29 September, 2010

City living

The children at St. Martin de Porres Academy are the most stereotypical city kids you will ever meet. The only time they ever see nature or wildlife is when we take them on school-sponsored trips outside of New Haven, when they are appropriately fascinated by said phenomena. Last week, I accompanied a group of kids on a trip to a retreat center on the Long Island Sound and spent most of the day convincing 6th graders that a) the crickets weren't harbingers of the apocalypse, b) the seagulls weren't going to swoop down and eat them, and c) the seaweed wasn't going to come creeping out of the water and attack them.

Intrigued though the children may be by fishing nasty seaweed out of the Sound, their chief source of fascination seems to revolve around cattle.

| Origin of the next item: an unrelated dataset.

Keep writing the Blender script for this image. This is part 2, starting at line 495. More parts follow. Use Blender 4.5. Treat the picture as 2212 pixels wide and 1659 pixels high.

To encourage a college-bound culture (one of my school's maddeningly catchy catch-phrases), I have mounted a UW pennant above my desk. Invariably, the students who come into my office to work on applications are far more interested in the minutiae of my personal life than in their application questions, so "Ms. Saylor - you're from Wisconsin??" is a frequent avenue of distraction. Naturally, they all want to know if I spent my childhood communing with my bovine companions in the middle of a field, drinking milk straight from the udder. The answer I give all depends on how much crap the interrogating child has given me on the day in question.

Two bovine conversational gems for you, my neglected readers:

1) While in the middle of a where-do-you-want-to-go-to-high-school interview, a particularly ADD 8th grader interrupts my interrogation to ask: "Wait, you're from Swiss-consin? That's where all the swiss cheese comes from, right?"

Ohhhhhh boy.

2) While driving an 8th grade girl to her shadow day at a Catholic high school a 45-minute drive into the CT boonies, we pass a field of cattle. I am busy trying not to get lost, not to get into an accident in CT traffic, and not to accidentally swear in frustration that I don't even notice. My student, however, nearly leaps out of her seat in fascination and concern. "What's wrong with the cows, Ms. Saylor? Are they dead???" Confused, I ask her what leads her to believe that the cows have moved on from their earthly life. "They're all lying down, Ms. Saylor! Are the cows gonna be all right??"

Apparently I have come to Connecticut from Wisconsin, via New York City, to be a specialist on marine plant life and bovine behavior. Who knew that's where a degree in religious studies would get me?